Investigators identified no suspects and no group claimed responsibility but suspicion immediately fell on Islamic extremists, angered by Pakistan's efforts in support of the US-led war on terror.

On Wednesday, Pakistani forces clashed with suspected al-Qaida fighters near the Afghan border, leaving 20 or more people dead, most of them militants - the latest salvo in a long-running struggle to free Pakistan's lawless tribal areas of terrorist suspects who have migrated from Afghanistan.

The well-orchestrated attack in Karachi, which initial investigations indicated involvement of a dozen or more people, follows at least three unsolved bombings here in the past month that triggered deadly riots by Sunni Muslims and minority Shia, throwing a volatile city of 14 million people into turmoil.

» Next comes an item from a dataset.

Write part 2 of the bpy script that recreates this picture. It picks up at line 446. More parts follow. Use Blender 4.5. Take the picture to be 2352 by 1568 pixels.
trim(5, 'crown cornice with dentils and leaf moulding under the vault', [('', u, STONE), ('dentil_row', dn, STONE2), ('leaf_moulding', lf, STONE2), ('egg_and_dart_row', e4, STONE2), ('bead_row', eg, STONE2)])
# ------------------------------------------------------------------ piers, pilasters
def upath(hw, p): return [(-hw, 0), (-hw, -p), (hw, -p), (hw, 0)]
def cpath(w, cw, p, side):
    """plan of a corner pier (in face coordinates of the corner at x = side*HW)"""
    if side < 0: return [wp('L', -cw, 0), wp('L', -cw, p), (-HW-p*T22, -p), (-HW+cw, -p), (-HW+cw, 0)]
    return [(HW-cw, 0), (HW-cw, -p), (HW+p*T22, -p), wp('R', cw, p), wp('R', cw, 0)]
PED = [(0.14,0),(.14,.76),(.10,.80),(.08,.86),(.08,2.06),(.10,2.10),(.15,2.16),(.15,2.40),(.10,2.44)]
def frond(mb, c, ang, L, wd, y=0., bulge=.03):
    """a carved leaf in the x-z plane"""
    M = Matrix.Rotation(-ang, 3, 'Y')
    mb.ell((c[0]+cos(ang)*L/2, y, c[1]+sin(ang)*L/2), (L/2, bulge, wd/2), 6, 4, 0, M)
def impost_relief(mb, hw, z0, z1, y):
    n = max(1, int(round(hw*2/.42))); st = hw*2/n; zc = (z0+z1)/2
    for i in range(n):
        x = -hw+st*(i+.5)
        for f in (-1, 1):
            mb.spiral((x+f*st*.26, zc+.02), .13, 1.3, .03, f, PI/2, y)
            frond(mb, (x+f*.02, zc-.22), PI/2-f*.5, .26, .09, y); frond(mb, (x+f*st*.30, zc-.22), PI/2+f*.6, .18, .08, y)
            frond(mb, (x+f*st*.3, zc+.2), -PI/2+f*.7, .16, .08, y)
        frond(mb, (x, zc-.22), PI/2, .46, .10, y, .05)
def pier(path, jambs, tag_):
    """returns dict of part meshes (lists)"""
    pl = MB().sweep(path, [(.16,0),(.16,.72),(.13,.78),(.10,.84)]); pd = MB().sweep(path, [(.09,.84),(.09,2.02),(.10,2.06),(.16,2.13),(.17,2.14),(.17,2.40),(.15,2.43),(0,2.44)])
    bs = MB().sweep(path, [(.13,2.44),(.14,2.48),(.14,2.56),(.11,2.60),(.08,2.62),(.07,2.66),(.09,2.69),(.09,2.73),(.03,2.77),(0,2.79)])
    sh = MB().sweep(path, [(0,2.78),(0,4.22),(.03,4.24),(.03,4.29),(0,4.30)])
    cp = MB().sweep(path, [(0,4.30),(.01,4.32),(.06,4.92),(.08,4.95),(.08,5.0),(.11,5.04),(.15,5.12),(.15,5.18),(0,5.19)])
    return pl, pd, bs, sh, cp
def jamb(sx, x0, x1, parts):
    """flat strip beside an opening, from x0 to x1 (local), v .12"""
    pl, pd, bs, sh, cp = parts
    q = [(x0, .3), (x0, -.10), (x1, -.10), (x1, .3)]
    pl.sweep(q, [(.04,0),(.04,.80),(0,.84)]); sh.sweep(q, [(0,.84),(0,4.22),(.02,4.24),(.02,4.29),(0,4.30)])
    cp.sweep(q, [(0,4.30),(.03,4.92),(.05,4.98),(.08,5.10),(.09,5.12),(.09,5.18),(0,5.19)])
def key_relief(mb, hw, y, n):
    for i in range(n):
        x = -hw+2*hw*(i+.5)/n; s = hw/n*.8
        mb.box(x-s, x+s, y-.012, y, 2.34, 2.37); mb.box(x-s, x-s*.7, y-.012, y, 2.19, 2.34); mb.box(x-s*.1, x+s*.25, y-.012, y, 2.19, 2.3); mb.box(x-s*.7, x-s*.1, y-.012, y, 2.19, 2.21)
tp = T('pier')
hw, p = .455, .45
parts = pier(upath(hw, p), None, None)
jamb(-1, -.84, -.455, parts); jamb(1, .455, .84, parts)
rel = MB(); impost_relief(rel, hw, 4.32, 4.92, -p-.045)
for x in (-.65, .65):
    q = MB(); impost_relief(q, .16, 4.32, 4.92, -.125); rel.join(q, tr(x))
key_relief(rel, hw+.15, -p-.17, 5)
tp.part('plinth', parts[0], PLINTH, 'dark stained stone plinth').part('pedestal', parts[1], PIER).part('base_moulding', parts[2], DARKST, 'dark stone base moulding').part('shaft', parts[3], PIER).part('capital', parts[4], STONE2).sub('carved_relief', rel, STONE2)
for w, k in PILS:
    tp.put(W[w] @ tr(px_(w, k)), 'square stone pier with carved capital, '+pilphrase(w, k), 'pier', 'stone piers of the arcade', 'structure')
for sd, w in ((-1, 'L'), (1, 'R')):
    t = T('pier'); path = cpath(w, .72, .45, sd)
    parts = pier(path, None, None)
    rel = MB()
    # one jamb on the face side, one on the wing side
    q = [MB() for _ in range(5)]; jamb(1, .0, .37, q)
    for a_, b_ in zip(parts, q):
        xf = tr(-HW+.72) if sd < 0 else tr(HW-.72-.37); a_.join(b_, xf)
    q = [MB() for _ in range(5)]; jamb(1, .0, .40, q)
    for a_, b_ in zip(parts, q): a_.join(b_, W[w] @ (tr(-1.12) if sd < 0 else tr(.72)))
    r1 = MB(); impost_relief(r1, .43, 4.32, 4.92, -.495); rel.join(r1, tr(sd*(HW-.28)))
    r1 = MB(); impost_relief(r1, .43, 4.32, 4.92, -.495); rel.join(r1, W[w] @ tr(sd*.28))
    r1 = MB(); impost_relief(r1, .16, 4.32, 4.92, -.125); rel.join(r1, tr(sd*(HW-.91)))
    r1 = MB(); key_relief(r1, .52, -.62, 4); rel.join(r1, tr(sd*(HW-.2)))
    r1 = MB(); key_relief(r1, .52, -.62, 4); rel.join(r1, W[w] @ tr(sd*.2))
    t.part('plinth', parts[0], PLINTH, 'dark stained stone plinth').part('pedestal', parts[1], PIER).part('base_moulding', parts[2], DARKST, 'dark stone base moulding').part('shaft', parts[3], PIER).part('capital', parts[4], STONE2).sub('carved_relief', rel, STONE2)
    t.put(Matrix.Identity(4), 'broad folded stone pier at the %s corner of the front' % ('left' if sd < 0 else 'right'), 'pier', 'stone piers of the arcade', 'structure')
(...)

"People are losing their sense of security because even the president to corps commander are under attack, mosques and imam bargah (Shia mosques) are being bombed and no one is safe," said Abdul Razzak, 45, a vendor. Since 7 May, there have been suicide bombings on two Shia mosques that have killed more than 40 people, the drive-by shooting of a top Sunni cleric, and a twin car bombing near the US consul-general's residence - near to the scene of Thursday's assault - that killed a police officer and injured 40 other people.

Some officials have speculated the attacks are part of an al-Qa'ida plot to provoke discord in Karachi - a city riven by ethnic, religious and political divisions. Until May, it had enjoyed a year of relative calm.